Gerontocracia política

Mi generación está condenada a ser gobernada por una gerontocracia patriarcal y por sus pupilos, viejos encerrados en cuerpos de jóvenes. Nacimos en la etapa democrática y hemos crecido con los mismos gestores públicos que protagonizaron la Transición. La gerontocracia se legitima a sí misma con escenificaciones patriarcales y paternalistas.






Llaman “gritona y sobreactuada” a una mujer que grita tanto como vienen haciéndolo estos carcamales de la vida pública que, en la mayoría de los casos, no han conocido otro empleo que la política activa. Defienden lo que consideran suyo con estrategias ajedrecistas.
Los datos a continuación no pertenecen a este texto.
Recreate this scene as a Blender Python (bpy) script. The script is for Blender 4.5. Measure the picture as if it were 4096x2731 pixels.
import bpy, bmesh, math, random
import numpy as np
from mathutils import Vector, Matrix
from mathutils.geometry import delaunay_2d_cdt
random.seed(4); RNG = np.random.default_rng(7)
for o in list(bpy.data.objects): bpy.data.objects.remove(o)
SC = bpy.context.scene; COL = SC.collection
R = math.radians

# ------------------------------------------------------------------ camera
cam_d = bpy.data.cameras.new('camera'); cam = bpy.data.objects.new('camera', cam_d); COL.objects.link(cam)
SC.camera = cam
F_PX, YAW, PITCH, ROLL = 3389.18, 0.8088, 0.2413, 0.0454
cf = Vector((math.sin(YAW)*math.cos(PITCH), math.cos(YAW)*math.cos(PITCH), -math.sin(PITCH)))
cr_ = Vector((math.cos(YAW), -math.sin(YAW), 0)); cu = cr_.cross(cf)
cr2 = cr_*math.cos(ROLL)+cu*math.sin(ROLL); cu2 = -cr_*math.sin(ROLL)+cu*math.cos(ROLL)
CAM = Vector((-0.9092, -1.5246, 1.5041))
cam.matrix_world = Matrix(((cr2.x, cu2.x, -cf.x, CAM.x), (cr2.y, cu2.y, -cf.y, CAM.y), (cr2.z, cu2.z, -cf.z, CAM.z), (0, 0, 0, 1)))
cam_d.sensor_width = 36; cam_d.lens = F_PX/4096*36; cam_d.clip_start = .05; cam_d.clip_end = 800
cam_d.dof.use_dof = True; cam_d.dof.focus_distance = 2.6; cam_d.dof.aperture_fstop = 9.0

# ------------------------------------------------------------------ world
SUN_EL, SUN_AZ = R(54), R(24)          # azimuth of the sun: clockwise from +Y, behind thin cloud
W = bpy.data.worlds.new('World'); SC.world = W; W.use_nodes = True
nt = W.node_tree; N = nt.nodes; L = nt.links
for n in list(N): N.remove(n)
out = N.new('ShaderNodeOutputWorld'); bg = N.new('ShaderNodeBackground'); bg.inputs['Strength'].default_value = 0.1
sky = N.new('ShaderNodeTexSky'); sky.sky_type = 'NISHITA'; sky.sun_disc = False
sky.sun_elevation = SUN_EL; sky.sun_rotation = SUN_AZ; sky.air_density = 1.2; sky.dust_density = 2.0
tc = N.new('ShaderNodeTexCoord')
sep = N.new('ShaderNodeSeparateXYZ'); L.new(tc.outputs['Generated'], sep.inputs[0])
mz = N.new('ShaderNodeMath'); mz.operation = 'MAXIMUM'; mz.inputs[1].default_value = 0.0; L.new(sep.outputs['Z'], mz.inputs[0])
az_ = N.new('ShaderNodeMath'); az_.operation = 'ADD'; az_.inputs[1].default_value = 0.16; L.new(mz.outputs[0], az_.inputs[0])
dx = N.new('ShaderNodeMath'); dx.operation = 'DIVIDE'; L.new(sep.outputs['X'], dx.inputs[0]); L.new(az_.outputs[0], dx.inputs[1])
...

Para ellos, la política es un juego de ajedrez en el que derribar a peones es el precio que hay que pagar para poder ser rey del tablero. Cuando mis padres lucharon contra la gerontocracia franquista nunca pensaron que su hijo también se hartaría de la gerontocracia que legitiman las urnas cada cuatro años.

El recién finalizado 38 Congreso del PSOE demuestra a la perfección quiénes son y cómo se comporta la gerontocracia. El núcleo duro de la nueva Ejecutiva Federal de los socialistas supera los 50 años de media de edad. Sólo dos integrantes están fuera de una mediana de edad que no representa la pirámide poblacional española.

Hay casos hirientes que son un atentado contra la inteligencia y contra los mismos valores democráticos. Gaspar Zarrías, cacique socialista andaluz por excelencia, ya era diputado autonómico el año de mi nacimiento y es parte de la “renovación” de Rubalcaba. El mismo flamante nuevo secretario general del PSOE ocupó su primer cargo de director del Gabinete del Ministerio de Educación en 1982.

Alfonso Guera, Juan Carlos Rodríguez Ibarra, José Bono o Felipe González aún tutelan los liderazgos en el PSOE para evitar que entren forasteros en la organización que consideran en propiedad. No vaya a ser que pongan en cuestión los valores de la gerontocracia patriarcal.  Manuel Fraga murió con las botas puestas.

Existen otros casos que son chistes vivientes. Rosa Díez, líder de UPyD, quiere ser la “regeneración democrática” de un sistema político en el que puso el pie en 1979 y del que, saltando de cargo en cargo, lleva 33 años cobrando sueldos públicos.

Javier Arenas es otro “joven” que considera que no pueden gobernar Andalucía políticos que llevan 30 años en cargos públicos. Este chiquillo del Partido Popular (PP) ya era teniente de Alcaldía del Ayuntamiento de Sevilla hace 29 años. Desde entonces, ha pasado por todas las instituciones democráticas españolas y  ha sido derrotado tres veces en las elecciones andaluzas. Aun así, es “el cambio andaluz”.

De vez en cuando, aparecen caras nuevas que repiten las formas aprendidas de sus mentores. Siguen confundiendo la política con una partida de ajedrez.  Susana Díaz, secretaria de Organización del PSOE de Andalucía, saltó directamente del fracaso escolar al coche oficial, aprendió a ser mayor en las Juventudes Socialistas y, sin embargo,  José Antonio Griñán la definió como “la fuerza de la juventud” del socialismo andaluz.

O Eduardo Madina, otro joven diputado y miembro del Partido Socialista de Euskadi (PSE), que tras la victoria de Rubalcaba afirmó que “el PSE ha jugado bien sus cartas y hemos ganado”. Una afirmación que simboliza qué es la política para quienes entienden el juego político como una lucha encarnizada y desalmada en la que se justifica cualquier medio con tal de seguir ostentado el poder.

La clase política española necesita un Expediente de Regulación de Empleo (ERE) para expulsar del juego democrático a  una gerontocracia que tiene secuestrado el ejercicio político desde hace demasiados años. Tampoco sirven pupilos que reproducen la misma lógica caciquil y ajedrecista que sus nominadores.

A la democracia española le urgen partidos políticos que conecten con los jóvenes que nacimos en democracia y pensamos que la política es un ejercicio noble para perseguir nuestras utopías. No una arquitectura casposa, llena de estrategas que no han conocido en su vida más desafíos que el de diseñar estrategias para derribar a los peones que se interponen en su partida.